Friday, November 11, 2005

So, there was no Sentosa outing in the end. There's not much fun in five people running around on the beach. If I've said it once, I'll say it again: a class outing is simply priceless. Even getting four guys together takes up an awful lot of text messages. In the end it was Jeremy, Dai Wei, Musa and me trooping off to watch a movie, the results of which I will not reveal, in order to save whatever scraps of pride we still place in our, um, masculinity...

ANYWAY, I once told Quek that if you walked around Orchard long enough, you eventually meet almost everyone you know. And true enough, we met plenty of people we knew. Let me see, first I met Xin Nin at Lido. Dai Wei also spotted the boyfriend of his 1st three months classmate... Then we bumped into Liz and Kelly at Borders. umm, I think Musa saw several dancers. Then as we were entering Orchard Station Jill emerged dramatically from the crowds (it was more of the classic jump and scream-out-name-of-person tactic). There was even a confused moment when I recognised Shang, the RJ debater, on the escalator. Have I left out anyone? Hmm, nope, I don't think so.

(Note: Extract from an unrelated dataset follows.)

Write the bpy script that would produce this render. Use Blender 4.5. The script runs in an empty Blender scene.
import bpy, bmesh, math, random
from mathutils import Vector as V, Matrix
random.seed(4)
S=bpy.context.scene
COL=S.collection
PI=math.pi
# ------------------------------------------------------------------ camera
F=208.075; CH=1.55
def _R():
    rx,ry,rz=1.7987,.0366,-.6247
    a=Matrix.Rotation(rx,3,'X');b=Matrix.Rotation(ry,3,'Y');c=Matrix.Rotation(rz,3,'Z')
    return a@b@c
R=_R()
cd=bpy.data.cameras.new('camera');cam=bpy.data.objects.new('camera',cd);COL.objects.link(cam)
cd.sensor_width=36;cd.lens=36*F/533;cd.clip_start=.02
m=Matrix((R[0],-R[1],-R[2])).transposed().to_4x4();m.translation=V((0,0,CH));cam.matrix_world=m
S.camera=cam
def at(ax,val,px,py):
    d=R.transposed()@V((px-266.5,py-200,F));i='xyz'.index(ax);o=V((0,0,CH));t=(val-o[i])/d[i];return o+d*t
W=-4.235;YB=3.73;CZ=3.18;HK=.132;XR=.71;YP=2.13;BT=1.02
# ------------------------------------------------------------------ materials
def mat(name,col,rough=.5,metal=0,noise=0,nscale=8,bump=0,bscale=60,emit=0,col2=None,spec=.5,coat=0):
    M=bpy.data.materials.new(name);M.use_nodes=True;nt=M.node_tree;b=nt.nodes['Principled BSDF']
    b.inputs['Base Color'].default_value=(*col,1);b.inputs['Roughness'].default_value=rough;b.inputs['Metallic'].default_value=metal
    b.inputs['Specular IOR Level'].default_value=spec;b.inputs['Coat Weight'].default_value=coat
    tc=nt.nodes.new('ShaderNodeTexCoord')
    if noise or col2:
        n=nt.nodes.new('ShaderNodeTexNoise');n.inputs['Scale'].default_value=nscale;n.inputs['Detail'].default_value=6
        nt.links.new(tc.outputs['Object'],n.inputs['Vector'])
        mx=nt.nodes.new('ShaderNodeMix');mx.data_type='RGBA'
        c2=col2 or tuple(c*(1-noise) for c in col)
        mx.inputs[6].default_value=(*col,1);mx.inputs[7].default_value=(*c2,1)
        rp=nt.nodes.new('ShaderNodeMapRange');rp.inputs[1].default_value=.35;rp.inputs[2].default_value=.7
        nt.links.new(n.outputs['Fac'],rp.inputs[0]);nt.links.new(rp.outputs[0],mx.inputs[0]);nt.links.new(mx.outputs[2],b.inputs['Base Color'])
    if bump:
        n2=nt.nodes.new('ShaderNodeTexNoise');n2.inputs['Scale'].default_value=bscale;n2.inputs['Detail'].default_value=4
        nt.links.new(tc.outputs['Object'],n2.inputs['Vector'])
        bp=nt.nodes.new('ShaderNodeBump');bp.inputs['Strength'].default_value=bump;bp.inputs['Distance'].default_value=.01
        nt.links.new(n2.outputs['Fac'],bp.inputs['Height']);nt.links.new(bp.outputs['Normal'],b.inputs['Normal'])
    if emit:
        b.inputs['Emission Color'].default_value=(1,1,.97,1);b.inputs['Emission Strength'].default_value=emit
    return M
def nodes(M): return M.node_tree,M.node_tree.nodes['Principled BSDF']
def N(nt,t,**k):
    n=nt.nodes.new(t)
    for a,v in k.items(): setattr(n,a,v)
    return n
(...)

ughh... My head hurts. I didn't exactly have a very pleasant night sleeping. The imagination produces wondrous effects when given room to flower. And so, I will probably end up snoring on my bed this afternoon.

I've been making some progress in my books. Which is of course good. At this rate I should be able to finish everything this hols, with space for maybe more. I should. This kind of talk was unheard of a few years ago. Usually I just blaze through books. But maybe its because the kind of books I'm reading now require more time to think.

Listening to Christmas songs now, haha... Feeling all Christmassy again... I think...Christmas is best experienced as a child, when the wonder of the season wasn't that commercialised, the joy of looking and picking through all those marvellously wrapped gifts clustered beneath that great old tree that seemed to get shorter with each passing year. In my case it literally got shorter. We replaced it with a shorter one a few years back.

I was remarking to my mother some time back that for a secular country, Singapore spends a great deal of money on what is supposed to be a religious holiday. Ha. What a joke.